Set task >> Search the records below for the word "this" and show every line where it occurs.
#### The data ####
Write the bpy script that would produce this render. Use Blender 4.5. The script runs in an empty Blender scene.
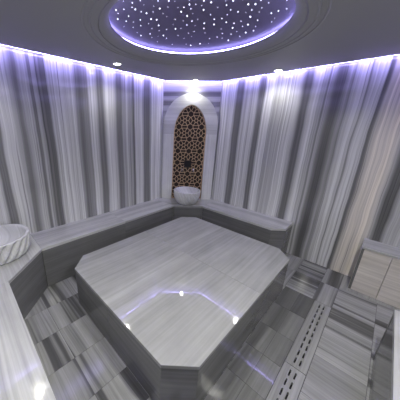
import bpy, bmesh, math, random
from mathutils import Vector, Matrix
random.seed(7)
sc = bpy.context.scene
C = sc.collection
PI = math.pi

# ------------------------------------------------------------------ measures (metres)
XL, YB, XR, YF = -2.492, 3.036, .72, -.294       # inner faces of the walls
DW = .595                                         # corner cut by the niche wall
HC = 2.217                                        # suspended ceiling, underside
HB = .45                                          # bench height
BW = .408
XB, YBF = XL + BW, YB - BW
YFB = .1137                                       # front face of the near bench
SX0, SX1, SY0, SY1, SC_, SH = -1.8226, -.4244, .5865, 2.3467, .145, .376
DCX, DCY, DR = -1.16, 1.446, .597                  # star dome

# ------------------------------------------------------------------ tags
def tag(o, label=None, cat=None, group=None, kind=None):
    if label: o['label'] = label
    if cat: o['category'] = cat
    if group: o['group'] = group
    if kind: o['kind'] = kind
    return o

def thing(name, label, cat, loc=(0, 0, 0), rz=0, group=None):
    o = bpy.data.objects.new(name, None); C.objects.link(o)
    o.empty_display_size = .05
    o.location = loc; o.rotation_euler = (0, 0, rz)
    return tag(o, label, cat, group)

def link(name, me, mats, parent=None):
    o = bpy.data.objects.new(name, me); C.objects.link(o)
    for m in (mats if isinstance(mats, (list, tuple)) else [mats]):
        me.materials.append(m)
    if parent: o.parent = parent
    return o

# ------------------------------------------------------------------ materials
class N:
    def __init__(s, name):
        s.m = bpy.data.materials.new(name); s.m.use_nodes = True
        s.t = s.m.node_tree; s.n = s.t.nodes; s.l = s.t.links
        s.b = s.n['Principled BSDF']
    def new(s, typ, **kw):
        n = s.n.new(typ)
        for k, v in kw.items(): setattr(n, k, v)
        return n
    def put(s, sock, v):
        if isinstance(v, (int, float)): sock.default_value = v
        elif isinstance(v, (tuple, list)): sock.default_value = v
        else: s.l.new(v, sock)
    def math(s, op, a, b=0., c=0.):
        n = s.new('ShaderNodeMath', operation=op)
        s.put(n.inputs[0], a); s.put(n.inputs[1], b); s.put(n.inputs[2], c)
        return n.outputs[0]
    def noise(s, vec, scale=1., detail=2., rough=.5):
        n = s.new('ShaderNodeTexNoise'); s.l.new(vec, n.inputs['Vector'])
        n.inputs['Scale'].default_value = scale; n.inputs['Detail'].default_value = detail
        n.inputs['Roughness'].default_value = rough
        return n.outputs['Fac']
    def ramp(s, fac, stops):
        n = s.new('ShaderNodeValToRGB'); s.put(n.inputs[0], fac)
        e = n.color_ramp.elements
        while len(e) < len(stops): e.new(.5)
        for i, (p, c) in enumerate(stops):
            e[i].position = min(1, max(0, p)); e[i].color = (*c, 1)
        return n.outputs[0]
    def mix(s, f, a, b, mode='MIX'):
        n = s.new('ShaderNodeMix', data_type='RGBA', blend_type=mode)
        s.put(n.inputs[0], f)
        s.put(n.inputs[6], a if not (isinstance(a, tuple) and len(a) == 3) else (*a, 1))
        s.put(n.inputs[7], b if not (isinstance(b, tuple) and len(b) == 3) else (*b, 1))
        return n.outputs[2]
    def comb(s, x, y, z=0.):
        n = s.new('ShaderNodeCombineXYZ')
        s.put(n.inputs[0], x); s.put(n.inputs[1], y); s.put(n.inputs[2], z)
        return n.outputs[0]

def uvsplit(k):
    uv = k.new('ShaderNodeUVMap'); uv.uv_map = 'UVMap'
    sp = k.new('ShaderNodeSeparateXYZ'); k.l.new(uv.outputs[0], sp.inputs[0])
    return sp.outputs[0], sp.outputs[1]

def simple(name, col, rough=.5, metal=0., emit=None, es=0.):
    k = N(name); b = k.b
    b.inputs['Base Color'].default_value = (*col, 1)
    b.inputs['Roughness'].default_value = rough
    b.inputs['Metallic'].default_value = metal
    if emit:
        b.inputs['Emission Color'].default_value = (*emit, 1)
        b.inputs['Emission Strength'].default_value = es
    return k.m

def marble(name, stops, scale=5., fine=.35, rough=.12, wobble=.02, patches=0., spec=.5, tint=None):
    """linear-veined marble: the veins run along UV.u"""
    k = N(name); u, v = uvsplit(k)
    w = k.noise(k.comb(k.math('MULTIPLY', u, 1.1), k.math('MULTIPLY', v, 2.2)), 1., 2.)
    v2 = k.math('ADD', v, k.math('MULTIPLY', k.math('SUBTRACT', w, .5), wobble * 4))
    band = k.noise(k.comb(k.math('MULTIPLY', u, .14), k.math('MULTIPLY', v2, scale)), 1., 3., .6)
    band = k.math('ADD', k.math('MULTIPLY', k.math('SUBTRACT', band, .5), 1.75), .5)
    col = k.ramp(band, stops)
    fn = k.noise(k.comb(k.math('MULTIPLY', u, .8), k.math('MULTIPLY', v2, scale * 11)), 1., 4., .65)
    fc = k.ramp(fn, [(.25, (1 - fine,) * 3), (.62, (1.08,) * 3)])
    col = k.mix(1., col, fc, 'MULTIPLY')
    cl = k.noise(k.comb(k.math('MULTIPLY', u, 3.), k.math('MULTIPLY', v, 5.)), 1., 5., .6)
    col = k.mix(1., col, k.ramp(cl, [(.3, (.9,) * 3), (.7, (1.08,) * 3)]), 'MULTIPLY')
    if tint: col = k.mix(1., col, tint, 'MULTIPLY')
    k.l.new(col, k.b.inputs['Base Color'])
    if patches:
        pn = k.noise(k.comb(u, v), 5.5, 3., .55)
        r = k.ramp(pn, [(.47, (rough,) * 3), (.53, (rough + patches,) * 3), (.63, (rough + patches * .7,) * 3), (.66, (rough,) * 3)])
        k.l.new(r, k.b.inputs['Roughness'])
        pc = k.ramp(pn, [(.545, (1,) * 3), (.56, (1.1,) * 3), (.575, (1.,) * 3)])
    else:
        k.b.inputs['Roughness'].default_value = rough
    k.b.inputs['Specular IOR Level'].default_value = spec
    return k.m

def g(a, b=None, c=None):
    return (a, a * 1.01, a * 1.02) if b is None else (a, b, c)

def wall_marble(name, keys, rough=.09, lift=.07):
    """book-matched zebra marble; keys: (metres along the wall, lightness or colour). UV.v = metres, UV.u = height"""
    k = N(name); u, v = uvsplit(k)
    w = k.noise(k.comb(k.math('MULTIPLY', u, .9), k.math('MULTIPLY', v, 2.)), 1., 2.)
    v2 = k.math('ADD', v, k.math('MULTIPLY', k.math('SUBTRACT', w, .5), .05))
    w2 = k.noise(k.comb(k.math('MULTIPLY', u, 3.5), k.math('MULTIPLY', v, 9.)), 1., 2.)
    v2 = k.math('ADD', v2, k.math('MULTIPLY', k.math('SUBTRACT', w2, .5), .012))
    keys = sorted(keys)
    def part(ks):
        a, b = ks[0][0], ks[-1][0]
        f = k.math('DIVIDE', k.math('SUBTRACT', v2, a), b - a)
        return k.ramp(f, [((s - a) / (b - a), c if isinstance(c, tuple) else g(c)) for s, c in ks])
    # split in chunks of at most 30 stops
    cols, cuts, i = None, [], 0
    while i < len(keys) - 1:
        ch = keys[i:i + 30]
        r = part(ch)
        if cols is None: cols = r
        else: cols = k.mix(k.math('GREATER_THAN', v2, ch[0][0]), cols, r)
        i += 29
    fn = k.noise(k.comb(k.math('MULTIPLY', u, .35), k.math('MULTIPLY', v2, 55.)), 1., 4., .7)
    cols = k.mix(1., cols, k.ramp(fn, [(.25, (.70,) * 3), (.6, (1.34,) * 3)]), 'MULTIPLY')
    fn2 = k.noise(k.comb(k.math('MULTIPLY', u, .12), k.math('MULTIPLY', v2, 19.)), 1., 3., .6)
    hl = k.noise(k.comb(k.math('MULTIPLY', u, .5), k.math('MULTIPLY', v2, 95.), 3.3), 1., 2., .5)
    cols = k.mix(1., cols, k.ramp(hl, [(.30, (.55,) * 3), (.40, (1.,) * 3), (.6, (1.04,) * 3)]), 'MULTIPLY')
    cols = k.mix(lift, cols, (.5, .5, .52))
    cols = k.mix(1., cols, k.ramp(fn2, [(.3, (.78,) * 3), (.55, (1.06,) * 3)]), 'MULTIPLY')
    k.l.new(cols, k.b.inputs['Base Color'])
    k.b.inputs['Roughness'].default_value = rough
    return k.m

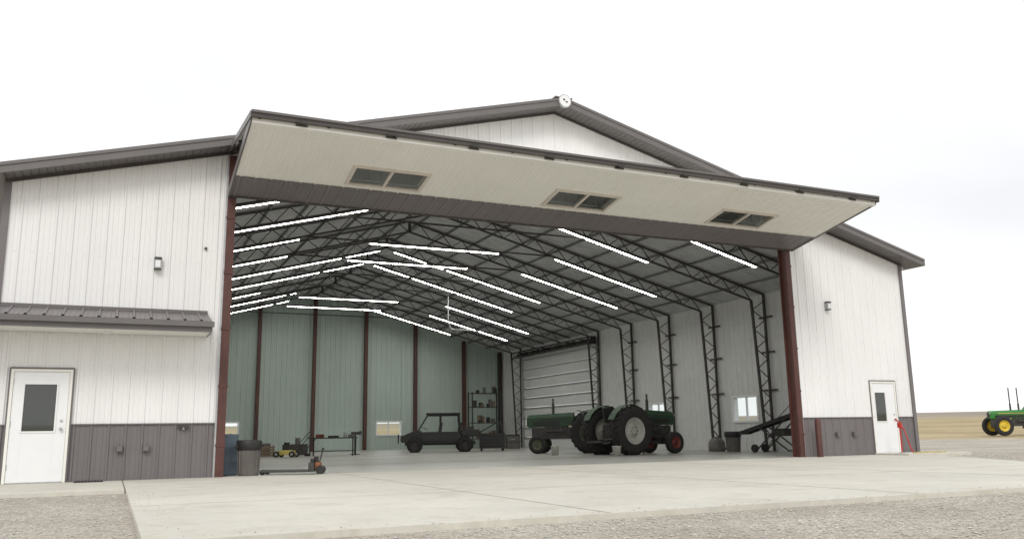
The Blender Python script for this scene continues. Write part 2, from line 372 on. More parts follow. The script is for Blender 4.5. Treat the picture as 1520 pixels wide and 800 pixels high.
####
Written answer >>
Write the bpy script that would produce this render. Use Blender 4.5. The script runs in an empty Blender scene.
The Blender Python script for this scene continues. Write part 2, from line 372 on. More parts follow. The script is for Blender 4.5. Treat the picture as 1520 pixels wide and 800 pixels high.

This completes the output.